Bob Dylan wins 2016 Nobel Prize in literature

This July 22, 2012 file photo shows U.S. singer-songwriter Bob Dylan performing on at "Les Vieilles Charrues" Festival in Carhaix, western France. AP FILE PHOTO

This July 22, 2012 file photo shows U.S. singer-songwriter Bob Dylan performing on at “Les Vieilles Charrues” Festival in Carhaix, western France. AP FILE PHOTO

(UPDATE) Rock icon Bob Dylan has won the Nobel in Literature, the Associated Press reported Wednesday.

The Swedish Academy cited the American musician for “having created new poetic expressions within the great American song tradition,” the report said.

Dylan is composer-singer of “Blowin’ In The Wind,” “The Times They Are a Changin’,” “Like a Rolling Stone” and “Knockin’ On Heaven’s Door”, among other rock classics. He has released more than 35 studio albums, which include the landmark “Highway 61 Revisited”.

He is a major influence to The Beatles, The Rolling Stones, U2, Jimi Hendrix, Pearl Jam and the next generation of musicians all over the world.

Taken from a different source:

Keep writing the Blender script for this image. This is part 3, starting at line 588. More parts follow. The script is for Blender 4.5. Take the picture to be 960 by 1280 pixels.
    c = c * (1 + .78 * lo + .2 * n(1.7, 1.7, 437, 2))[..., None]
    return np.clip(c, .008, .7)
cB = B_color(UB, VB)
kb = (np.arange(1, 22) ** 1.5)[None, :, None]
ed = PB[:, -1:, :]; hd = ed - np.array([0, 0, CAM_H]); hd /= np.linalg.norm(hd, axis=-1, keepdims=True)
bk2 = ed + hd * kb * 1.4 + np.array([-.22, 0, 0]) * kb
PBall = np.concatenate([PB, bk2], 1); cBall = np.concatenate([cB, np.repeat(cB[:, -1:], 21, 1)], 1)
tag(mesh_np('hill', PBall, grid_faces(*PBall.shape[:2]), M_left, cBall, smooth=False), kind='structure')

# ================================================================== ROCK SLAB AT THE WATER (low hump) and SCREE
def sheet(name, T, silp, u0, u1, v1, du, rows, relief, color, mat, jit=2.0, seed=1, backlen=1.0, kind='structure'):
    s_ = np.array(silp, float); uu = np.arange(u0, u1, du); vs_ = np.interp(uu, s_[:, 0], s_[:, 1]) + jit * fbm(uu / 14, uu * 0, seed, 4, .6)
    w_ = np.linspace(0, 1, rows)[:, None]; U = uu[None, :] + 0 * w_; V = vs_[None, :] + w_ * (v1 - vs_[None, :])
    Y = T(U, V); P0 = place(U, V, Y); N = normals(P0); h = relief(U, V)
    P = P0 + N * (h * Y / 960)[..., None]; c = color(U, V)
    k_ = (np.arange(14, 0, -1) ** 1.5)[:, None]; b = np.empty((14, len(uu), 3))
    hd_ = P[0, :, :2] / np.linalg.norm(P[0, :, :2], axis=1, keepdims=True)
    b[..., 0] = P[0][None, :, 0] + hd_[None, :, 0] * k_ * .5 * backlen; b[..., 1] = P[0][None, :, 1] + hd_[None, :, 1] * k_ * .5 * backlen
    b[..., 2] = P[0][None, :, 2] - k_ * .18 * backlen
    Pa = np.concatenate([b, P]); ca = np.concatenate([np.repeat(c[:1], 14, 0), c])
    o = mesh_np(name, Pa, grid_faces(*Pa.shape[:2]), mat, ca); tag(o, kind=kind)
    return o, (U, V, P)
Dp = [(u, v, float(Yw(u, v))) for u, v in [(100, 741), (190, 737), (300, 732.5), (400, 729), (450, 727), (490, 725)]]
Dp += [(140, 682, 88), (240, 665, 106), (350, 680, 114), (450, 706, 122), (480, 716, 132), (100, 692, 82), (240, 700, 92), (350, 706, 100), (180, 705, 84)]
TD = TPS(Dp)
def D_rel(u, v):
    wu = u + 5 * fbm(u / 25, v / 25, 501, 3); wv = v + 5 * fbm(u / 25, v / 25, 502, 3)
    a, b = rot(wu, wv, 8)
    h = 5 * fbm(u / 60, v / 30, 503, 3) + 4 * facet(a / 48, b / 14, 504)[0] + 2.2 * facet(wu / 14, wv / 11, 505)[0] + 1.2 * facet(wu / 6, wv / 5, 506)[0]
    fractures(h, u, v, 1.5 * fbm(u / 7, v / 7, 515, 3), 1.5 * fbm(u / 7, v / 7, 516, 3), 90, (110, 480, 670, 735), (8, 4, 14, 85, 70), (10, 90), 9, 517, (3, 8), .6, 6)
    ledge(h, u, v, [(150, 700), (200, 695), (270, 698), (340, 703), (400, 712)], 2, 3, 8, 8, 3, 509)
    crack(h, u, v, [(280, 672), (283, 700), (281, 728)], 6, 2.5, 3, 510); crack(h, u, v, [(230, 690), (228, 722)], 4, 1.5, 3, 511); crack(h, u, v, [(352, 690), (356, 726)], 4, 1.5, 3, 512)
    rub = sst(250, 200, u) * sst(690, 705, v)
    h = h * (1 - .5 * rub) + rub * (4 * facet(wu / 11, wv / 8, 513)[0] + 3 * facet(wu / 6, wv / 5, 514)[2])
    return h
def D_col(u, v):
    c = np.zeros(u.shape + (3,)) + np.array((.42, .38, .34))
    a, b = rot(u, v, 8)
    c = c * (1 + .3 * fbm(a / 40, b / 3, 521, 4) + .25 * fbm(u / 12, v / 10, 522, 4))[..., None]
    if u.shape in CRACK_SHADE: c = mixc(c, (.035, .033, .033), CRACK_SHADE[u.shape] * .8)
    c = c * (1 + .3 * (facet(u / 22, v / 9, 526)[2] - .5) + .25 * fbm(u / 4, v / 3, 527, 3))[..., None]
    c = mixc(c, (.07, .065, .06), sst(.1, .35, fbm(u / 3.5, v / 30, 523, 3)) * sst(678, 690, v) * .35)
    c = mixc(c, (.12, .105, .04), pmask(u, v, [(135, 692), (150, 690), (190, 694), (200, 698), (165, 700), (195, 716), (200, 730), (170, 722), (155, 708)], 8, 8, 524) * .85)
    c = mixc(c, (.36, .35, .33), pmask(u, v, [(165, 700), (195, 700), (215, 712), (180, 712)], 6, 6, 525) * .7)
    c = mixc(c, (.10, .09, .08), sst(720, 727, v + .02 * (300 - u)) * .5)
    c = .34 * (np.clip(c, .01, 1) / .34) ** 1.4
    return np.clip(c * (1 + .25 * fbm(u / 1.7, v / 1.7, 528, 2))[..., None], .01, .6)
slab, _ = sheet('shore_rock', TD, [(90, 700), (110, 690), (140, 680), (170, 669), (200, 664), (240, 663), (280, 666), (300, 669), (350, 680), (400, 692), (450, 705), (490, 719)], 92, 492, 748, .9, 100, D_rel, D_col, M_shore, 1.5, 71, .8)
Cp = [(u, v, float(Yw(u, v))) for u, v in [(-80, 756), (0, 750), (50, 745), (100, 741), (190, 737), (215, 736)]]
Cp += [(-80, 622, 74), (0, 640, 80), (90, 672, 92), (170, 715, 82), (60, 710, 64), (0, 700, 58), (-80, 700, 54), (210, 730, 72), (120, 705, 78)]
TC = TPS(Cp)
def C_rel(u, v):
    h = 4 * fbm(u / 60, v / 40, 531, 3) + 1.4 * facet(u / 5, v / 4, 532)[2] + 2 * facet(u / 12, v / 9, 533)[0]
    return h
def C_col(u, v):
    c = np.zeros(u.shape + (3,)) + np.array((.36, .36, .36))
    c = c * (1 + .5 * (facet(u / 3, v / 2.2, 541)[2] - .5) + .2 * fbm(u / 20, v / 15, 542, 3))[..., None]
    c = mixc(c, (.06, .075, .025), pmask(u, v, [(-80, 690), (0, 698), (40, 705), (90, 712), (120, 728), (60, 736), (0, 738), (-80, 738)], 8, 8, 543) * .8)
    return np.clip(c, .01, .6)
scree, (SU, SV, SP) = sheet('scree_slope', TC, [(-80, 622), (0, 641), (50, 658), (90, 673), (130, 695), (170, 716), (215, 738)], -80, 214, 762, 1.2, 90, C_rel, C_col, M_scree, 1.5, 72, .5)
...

Another American icon, the late Steve Jobs, had also been very vocal how he worshipped Dylan and had often quoted him in his Macintosh speeches.

The 75-year-old music legend, whose real name is Robert Allen Zimmerman, is also a published poet. His collection, “Tarantula”, was written and published in the mid-60s and had the influence of the beat generation.

AP reported “Dylan had been mentioned in the Nobel speculation for years, but few experts expected the academy to extend the prestigious award to a genre such as pop music.”

Dylan beats American novelists Philip Roth, Joyce Carol Oats, Don DeLillo and perennial favorite, Japanese author Haruki Murakami.